Increased pressure on the King to meet survivors of Jeffrey Epstein risks overshadowing the monarch’s upcoming state visit to the US.
Charles and Queen Camilla will travel to Washington to meet Donald Trump and the First Lady, Melania, at a crucial and tense time for UK-US relations.
The King and Queen, who have publicly expressed solidarity with sex abuse victims, have no plans to meet survivors of Epstein’s sex trafficking while they are in the US, despite public calls to do so.
Even without any formal meeting, the topic – and the embroilment of the King’s brother, Andrew Mountbatten-Windsor in the scandal – threatens to overshadow the visit.
Buckingham Palace argues the King’s constitutional position and police inquiries into Mountbatten-Windsor make a meeting with victims legally impossible.
Victims will continue to try and meet the King
Ro Khanna, the US Congressman who wrote to the King requesting that he meet Epstein victims, has vowed to press ahead with attempts to arrange a meeting regardless.
Khanna told The i Paper: “We will continue to pursue our request through the British ambassador that the King meet with survivors as they requested. What has compromised the investigation into former Prince Andrew is the unacceptable silence of the Royal Family for decades. Meeting with the survivors, far from interfering with law enforcement, would begin to make amends. This is a matter of credibility for the Royal Family and a defining moment.”
It is understood that Palace officials believe the monarch’s constitutional position as the ultimate source of judicial authority, and the fact that his brother is facing police inquiries over his links to Epstein that could involve Palace officials being questioned, make it legally impossible.
The Palace believes it would not be possible for a meeting to take place without a serious risk of prejudicing any future proceedings.
There is a risk that members of Congress, angry with what they believe has been the Trump administration’s mishandling of the issue, disrupt the King’s planned address if he continues to refuse a meeting.
Added to this is the possibility that US media reporters could shout questions at the King.
‘A lot of anger in Congress’
Andrew Gawthorpe, lecturer and Foreign Policy Centre senior fellow, said there is “a lot of anger in parts of the US Congress about the Trump administration’s handling of the Epstein scandal, so I think in Congress there might be some fear of disruption around that”.
Professor Andrew Moran, head of politics and international relations at London Metropolitan University, said any mention would be a problem for both the monarch and Trump.
As a result he suggested the US President would want to keep the case off the agenda as much as the Palace.
But he added: “There are members of Congress who are demanding that Charles meets with some of the survivors. There are others who are requesting there’s some sort of statement from him.

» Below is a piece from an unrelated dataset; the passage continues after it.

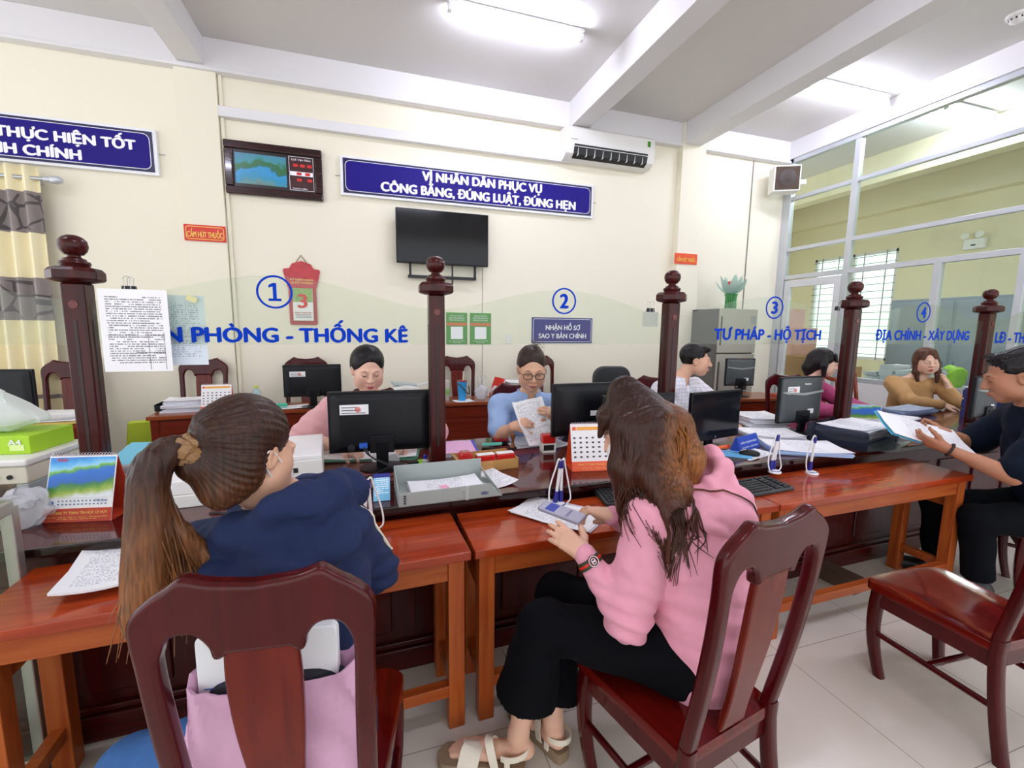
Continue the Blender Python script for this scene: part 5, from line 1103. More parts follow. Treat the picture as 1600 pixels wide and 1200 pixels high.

So they’re going to have to be very careful in how they deal with this, because it’s not going to go away.”
Gloria Allred, an American lawyer who represents 27 Epstein victims, has said she does not understand the thinking behind the royal couple’s refusal to meet the survivors.
“I represent a number of Epstein survivors and all I can say is I don’t understand why he can’t meet with them,” she told GB News.
King ‘strongly’ urged to meet with survivors
Craig Prescott, a constitutional expert and law lecturer at Royal Holloway, University of London, pointed out that the King met survivors of the Southport mass stabbings in 2024 long before the killer, Axel Rudakubana, was convicted. And in 2017 Queen Elizabeth visited survivors of the Manchester Arena bombing before the case went to trial.
But Mountbatten-Windsor is the King’s brother and has denied any wrongdoing.
Prescott conceded that the Epstein case was closer to home for the King and Queen. “There’s a grain of truth to it, but it’s a convenient excuse,” he said.
Earlier this week, Sir Keir Starmer declined to say whether he believes the King should meet the victims of the convicted paedophile financier.
Starmer declined to say whether there was a “moral case” for the King to meet the victims when asked by reporters at a press conference on Wednesday.
The Prime Minister instead insisted the “focus of the visit” will be on the 250th anniversary of American independence.
The family of Virginia Giuffre, who made allegations against MountBatten-Windsor, “strongly” urged the King to meet with survivors.
In a statement to BBC Newsnight on Tuesday, they said they were “hopeful that conversation with survivors and their families will continue to elicit decisive action from the British Government against the co-conspirators of Jeffrey Epstein”.
“We strongly urge King Charles to meet with us and survivors and hear what we have to say. We are thankful to him for heeding our sister’s allegations against Andrew Mountbatten-Windsor, and for his decisive action in stripping his brother from his position as a prince.”
Giuffre, who died by suicide last year, accused the former prince of sexual abuse, which he denies.
The former duke of York and Peter Mandelson, the former UK ambassador to the US, were arrested in February on suspicion of misconduct in public office over their connections with Epstein. They have since been released under investigation.
Buckingham Palace declined to comment.